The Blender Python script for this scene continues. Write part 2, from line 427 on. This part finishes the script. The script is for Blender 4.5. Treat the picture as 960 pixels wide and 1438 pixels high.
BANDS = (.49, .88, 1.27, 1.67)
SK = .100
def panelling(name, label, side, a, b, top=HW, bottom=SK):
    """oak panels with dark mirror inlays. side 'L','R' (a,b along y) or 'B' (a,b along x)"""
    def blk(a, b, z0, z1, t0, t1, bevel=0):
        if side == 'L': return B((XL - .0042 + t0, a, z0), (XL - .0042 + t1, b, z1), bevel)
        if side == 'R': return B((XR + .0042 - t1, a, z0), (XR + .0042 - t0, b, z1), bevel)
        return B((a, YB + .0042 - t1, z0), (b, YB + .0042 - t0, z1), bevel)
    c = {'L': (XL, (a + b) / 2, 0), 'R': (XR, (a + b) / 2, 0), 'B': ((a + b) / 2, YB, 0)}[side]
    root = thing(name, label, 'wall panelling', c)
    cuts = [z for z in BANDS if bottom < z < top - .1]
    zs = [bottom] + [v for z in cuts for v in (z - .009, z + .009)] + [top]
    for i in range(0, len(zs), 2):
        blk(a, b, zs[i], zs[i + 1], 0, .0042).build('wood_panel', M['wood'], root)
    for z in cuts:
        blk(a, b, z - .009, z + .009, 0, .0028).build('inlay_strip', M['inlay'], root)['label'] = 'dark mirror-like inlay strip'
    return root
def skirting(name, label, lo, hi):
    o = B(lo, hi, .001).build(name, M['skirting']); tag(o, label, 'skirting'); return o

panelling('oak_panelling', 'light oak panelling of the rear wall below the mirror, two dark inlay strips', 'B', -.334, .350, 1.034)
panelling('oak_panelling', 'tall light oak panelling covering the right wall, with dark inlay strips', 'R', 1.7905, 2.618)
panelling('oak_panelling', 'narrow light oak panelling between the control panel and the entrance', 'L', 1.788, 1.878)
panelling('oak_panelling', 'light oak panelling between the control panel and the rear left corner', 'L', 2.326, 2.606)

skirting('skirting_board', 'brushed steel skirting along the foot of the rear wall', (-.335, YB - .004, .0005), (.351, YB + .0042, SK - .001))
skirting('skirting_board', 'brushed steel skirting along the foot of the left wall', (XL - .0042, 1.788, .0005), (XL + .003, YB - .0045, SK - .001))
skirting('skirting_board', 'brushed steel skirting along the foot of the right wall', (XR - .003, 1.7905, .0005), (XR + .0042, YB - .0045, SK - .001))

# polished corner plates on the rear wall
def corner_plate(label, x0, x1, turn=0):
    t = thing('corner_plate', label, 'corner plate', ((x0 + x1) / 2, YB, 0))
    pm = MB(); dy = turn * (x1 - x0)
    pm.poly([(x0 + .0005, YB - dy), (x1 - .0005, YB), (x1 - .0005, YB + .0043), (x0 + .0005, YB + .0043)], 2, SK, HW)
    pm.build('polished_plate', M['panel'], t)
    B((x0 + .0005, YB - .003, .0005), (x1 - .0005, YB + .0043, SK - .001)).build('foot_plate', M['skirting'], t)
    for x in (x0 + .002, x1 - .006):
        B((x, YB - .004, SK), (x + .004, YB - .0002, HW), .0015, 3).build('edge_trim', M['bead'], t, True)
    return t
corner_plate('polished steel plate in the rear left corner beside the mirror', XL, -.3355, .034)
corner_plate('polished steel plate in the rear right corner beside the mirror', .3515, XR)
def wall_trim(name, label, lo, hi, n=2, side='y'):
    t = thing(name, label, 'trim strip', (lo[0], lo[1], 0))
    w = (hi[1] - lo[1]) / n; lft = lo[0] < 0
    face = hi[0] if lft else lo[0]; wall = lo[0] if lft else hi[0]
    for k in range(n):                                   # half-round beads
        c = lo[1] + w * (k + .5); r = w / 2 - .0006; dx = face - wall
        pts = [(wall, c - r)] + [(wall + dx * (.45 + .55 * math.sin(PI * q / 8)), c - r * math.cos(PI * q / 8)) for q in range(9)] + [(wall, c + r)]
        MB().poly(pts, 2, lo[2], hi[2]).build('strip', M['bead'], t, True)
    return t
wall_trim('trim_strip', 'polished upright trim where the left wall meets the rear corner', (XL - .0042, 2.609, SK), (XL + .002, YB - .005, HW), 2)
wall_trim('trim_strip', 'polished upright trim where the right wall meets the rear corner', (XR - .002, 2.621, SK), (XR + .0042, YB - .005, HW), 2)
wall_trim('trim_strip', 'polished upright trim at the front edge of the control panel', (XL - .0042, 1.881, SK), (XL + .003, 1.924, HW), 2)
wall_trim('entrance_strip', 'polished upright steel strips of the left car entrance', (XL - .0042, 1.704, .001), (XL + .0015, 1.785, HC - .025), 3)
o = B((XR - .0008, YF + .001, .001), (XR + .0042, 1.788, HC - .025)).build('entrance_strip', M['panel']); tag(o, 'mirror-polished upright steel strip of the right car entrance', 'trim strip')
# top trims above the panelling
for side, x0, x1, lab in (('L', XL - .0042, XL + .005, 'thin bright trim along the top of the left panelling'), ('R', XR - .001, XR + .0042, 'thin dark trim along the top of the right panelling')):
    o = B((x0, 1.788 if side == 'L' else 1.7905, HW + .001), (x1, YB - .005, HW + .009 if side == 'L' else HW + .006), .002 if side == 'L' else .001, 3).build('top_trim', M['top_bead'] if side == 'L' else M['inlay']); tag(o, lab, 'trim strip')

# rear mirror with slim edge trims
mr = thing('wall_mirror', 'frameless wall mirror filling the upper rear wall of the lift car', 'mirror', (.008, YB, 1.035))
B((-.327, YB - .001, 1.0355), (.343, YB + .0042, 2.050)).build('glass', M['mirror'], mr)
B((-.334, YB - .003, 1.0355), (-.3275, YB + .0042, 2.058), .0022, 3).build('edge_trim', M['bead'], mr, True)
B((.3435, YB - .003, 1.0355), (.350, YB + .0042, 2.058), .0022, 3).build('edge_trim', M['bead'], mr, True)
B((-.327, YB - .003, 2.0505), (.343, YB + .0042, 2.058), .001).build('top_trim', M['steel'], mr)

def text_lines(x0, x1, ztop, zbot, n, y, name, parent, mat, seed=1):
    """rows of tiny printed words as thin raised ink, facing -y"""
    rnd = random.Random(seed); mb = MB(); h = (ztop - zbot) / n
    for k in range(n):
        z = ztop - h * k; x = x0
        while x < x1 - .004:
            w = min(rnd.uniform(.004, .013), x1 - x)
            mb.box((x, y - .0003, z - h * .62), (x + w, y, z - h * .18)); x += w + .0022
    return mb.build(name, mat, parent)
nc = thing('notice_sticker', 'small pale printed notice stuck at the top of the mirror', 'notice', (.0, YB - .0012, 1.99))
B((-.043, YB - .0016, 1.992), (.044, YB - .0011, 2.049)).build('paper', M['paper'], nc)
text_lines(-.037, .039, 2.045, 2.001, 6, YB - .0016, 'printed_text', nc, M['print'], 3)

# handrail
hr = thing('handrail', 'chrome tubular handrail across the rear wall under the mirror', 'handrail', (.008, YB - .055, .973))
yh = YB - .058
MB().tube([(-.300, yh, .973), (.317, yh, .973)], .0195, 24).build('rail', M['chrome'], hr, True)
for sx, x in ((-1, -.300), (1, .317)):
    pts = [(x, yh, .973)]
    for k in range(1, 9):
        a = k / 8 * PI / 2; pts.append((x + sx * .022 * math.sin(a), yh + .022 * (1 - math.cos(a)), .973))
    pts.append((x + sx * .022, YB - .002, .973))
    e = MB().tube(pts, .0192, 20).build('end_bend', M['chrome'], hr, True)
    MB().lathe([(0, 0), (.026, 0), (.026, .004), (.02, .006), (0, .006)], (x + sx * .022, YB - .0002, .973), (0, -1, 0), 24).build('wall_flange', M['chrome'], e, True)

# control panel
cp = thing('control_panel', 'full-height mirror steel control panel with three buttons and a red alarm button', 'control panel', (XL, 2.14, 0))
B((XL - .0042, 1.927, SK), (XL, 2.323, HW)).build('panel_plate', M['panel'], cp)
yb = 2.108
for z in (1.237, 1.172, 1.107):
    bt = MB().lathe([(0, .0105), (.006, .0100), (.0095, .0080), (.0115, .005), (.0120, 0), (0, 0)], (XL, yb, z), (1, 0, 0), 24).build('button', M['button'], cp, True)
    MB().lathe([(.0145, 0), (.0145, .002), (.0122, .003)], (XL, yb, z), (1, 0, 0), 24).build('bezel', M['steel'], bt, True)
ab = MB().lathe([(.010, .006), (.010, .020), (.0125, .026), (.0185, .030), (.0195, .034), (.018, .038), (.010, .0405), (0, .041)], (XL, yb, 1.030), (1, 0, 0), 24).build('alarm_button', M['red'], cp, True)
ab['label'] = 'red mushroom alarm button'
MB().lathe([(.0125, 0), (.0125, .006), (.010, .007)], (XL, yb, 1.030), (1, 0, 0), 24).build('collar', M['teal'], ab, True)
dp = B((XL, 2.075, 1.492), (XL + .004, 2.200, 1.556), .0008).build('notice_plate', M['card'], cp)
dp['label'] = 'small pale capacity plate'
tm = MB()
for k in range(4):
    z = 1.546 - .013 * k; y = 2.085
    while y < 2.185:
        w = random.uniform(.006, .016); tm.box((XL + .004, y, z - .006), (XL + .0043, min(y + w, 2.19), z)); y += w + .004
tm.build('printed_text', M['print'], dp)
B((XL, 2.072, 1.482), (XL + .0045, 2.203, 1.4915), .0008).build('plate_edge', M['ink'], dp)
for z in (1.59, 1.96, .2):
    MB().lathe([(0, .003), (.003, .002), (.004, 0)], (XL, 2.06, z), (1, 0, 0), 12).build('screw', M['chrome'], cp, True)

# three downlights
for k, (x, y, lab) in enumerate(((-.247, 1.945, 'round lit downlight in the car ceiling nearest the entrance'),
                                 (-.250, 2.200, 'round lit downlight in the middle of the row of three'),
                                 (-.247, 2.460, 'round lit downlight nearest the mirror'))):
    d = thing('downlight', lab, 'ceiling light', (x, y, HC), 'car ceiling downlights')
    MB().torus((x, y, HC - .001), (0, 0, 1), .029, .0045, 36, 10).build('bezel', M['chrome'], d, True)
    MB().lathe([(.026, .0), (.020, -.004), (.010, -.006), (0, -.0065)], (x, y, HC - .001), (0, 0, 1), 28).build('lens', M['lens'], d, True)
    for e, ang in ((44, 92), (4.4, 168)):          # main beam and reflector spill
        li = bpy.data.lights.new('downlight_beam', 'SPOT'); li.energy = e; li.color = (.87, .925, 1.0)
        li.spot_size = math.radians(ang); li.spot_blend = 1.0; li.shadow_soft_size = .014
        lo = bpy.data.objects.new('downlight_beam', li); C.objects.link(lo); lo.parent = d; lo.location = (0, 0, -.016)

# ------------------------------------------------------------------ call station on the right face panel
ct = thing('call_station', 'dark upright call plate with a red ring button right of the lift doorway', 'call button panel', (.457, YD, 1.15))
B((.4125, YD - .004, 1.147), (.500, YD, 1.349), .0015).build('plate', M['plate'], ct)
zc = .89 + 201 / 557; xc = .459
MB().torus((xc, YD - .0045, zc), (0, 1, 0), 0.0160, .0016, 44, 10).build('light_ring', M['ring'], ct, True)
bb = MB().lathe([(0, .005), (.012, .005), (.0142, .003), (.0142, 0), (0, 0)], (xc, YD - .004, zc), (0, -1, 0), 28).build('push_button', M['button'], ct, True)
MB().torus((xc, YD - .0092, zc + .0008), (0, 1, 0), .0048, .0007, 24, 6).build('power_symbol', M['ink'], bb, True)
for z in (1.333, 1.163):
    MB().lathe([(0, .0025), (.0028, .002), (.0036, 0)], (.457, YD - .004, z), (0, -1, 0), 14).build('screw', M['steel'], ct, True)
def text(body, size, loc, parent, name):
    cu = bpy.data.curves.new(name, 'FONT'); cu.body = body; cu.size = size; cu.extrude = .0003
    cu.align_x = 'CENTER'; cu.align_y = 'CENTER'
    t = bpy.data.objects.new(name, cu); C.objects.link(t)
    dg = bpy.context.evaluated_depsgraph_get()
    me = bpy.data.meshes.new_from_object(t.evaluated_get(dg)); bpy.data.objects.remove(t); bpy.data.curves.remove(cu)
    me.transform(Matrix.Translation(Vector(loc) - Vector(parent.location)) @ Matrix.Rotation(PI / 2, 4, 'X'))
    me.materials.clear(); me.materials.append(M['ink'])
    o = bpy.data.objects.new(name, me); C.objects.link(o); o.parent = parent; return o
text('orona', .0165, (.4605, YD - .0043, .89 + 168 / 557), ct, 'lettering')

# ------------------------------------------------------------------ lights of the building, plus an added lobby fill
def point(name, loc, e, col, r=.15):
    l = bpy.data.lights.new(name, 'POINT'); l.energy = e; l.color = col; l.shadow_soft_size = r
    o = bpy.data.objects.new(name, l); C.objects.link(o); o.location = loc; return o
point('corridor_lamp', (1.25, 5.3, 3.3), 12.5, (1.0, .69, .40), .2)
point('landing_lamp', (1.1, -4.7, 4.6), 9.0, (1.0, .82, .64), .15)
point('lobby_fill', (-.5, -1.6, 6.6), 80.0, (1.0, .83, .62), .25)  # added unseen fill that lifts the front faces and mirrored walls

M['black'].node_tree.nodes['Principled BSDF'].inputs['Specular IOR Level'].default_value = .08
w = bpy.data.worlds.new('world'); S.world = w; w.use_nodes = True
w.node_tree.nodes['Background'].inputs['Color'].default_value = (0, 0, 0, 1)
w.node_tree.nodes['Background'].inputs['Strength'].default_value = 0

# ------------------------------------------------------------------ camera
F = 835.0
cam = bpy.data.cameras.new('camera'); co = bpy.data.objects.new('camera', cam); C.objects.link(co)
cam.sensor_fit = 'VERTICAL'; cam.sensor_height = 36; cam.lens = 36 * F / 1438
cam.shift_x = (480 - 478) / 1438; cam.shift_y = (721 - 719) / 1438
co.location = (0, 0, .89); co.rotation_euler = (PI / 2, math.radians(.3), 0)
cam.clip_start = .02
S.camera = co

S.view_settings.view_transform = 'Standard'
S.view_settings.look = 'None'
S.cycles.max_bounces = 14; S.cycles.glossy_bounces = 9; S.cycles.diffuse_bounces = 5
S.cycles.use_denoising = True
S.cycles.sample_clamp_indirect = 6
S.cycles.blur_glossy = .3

▸ **What needs to be done**: Using the material above, quote the first line and each line after it, stopping at and including the line that holds "o = B(lo, hi, .001).build(name, M['skirting']);".

▸ **Task result**:
The Blender Python script for this scene continues. Write part 2, from line 427 on. This part finishes the script. The script is for Blender 4.5. Treat the picture as 960 pixels wide and 1438 pixels high.
BANDS = (.49, .88, 1.27, 1.67)
SK = .100
def panelling(name, label, side, a, b, top=HW, bottom=SK):
    """oak panels with dark mirror inlays. side 'L','R' (a,b along y) or 'B' (a,b along x)"""
    def blk(a, b, z0, z1, t0, t1, bevel=0):
        if side == 'L': return B((XL - .0042 + t0, a, z0), (XL - .0042 + t1, b, z1), bevel)
        if side == 'R': return B((XR + .0042 - t1, a, z0), (XR + .0042 - t0, b, z1), bevel)
        return B((a, YB + .0042 - t1, z0), (b, YB + .0042 - t0, z1), bevel)
    c = {'L': (XL, (a + b) / 2, 0), 'R': (XR, (a + b) / 2, 0), 'B': ((a + b) / 2, YB, 0)}[side]
    root = thing(name, label, 'wall panelling', c)
    cuts = [z for z in BANDS if bottom < z < top - .1]
    zs = [bottom] + [v for z in cuts for v in (z - .009, z + .009)] + [top]
    for i in range(0, len(zs), 2):
        blk(a, b, zs[i], zs[i + 1], 0, .0042).build('wood_panel', M['wood'], root)
    for z in cuts:
        blk(a, b, z - .009, z + .009, 0, .0028).build('inlay_strip', M['inlay'], root)['label'] = 'dark mirror-like inlay strip'
    return root
def skirting(name, label, lo, hi):
    o = B(lo, hi, .001).build(name, M['skirting']); tag(o, label, 'skirting'); return o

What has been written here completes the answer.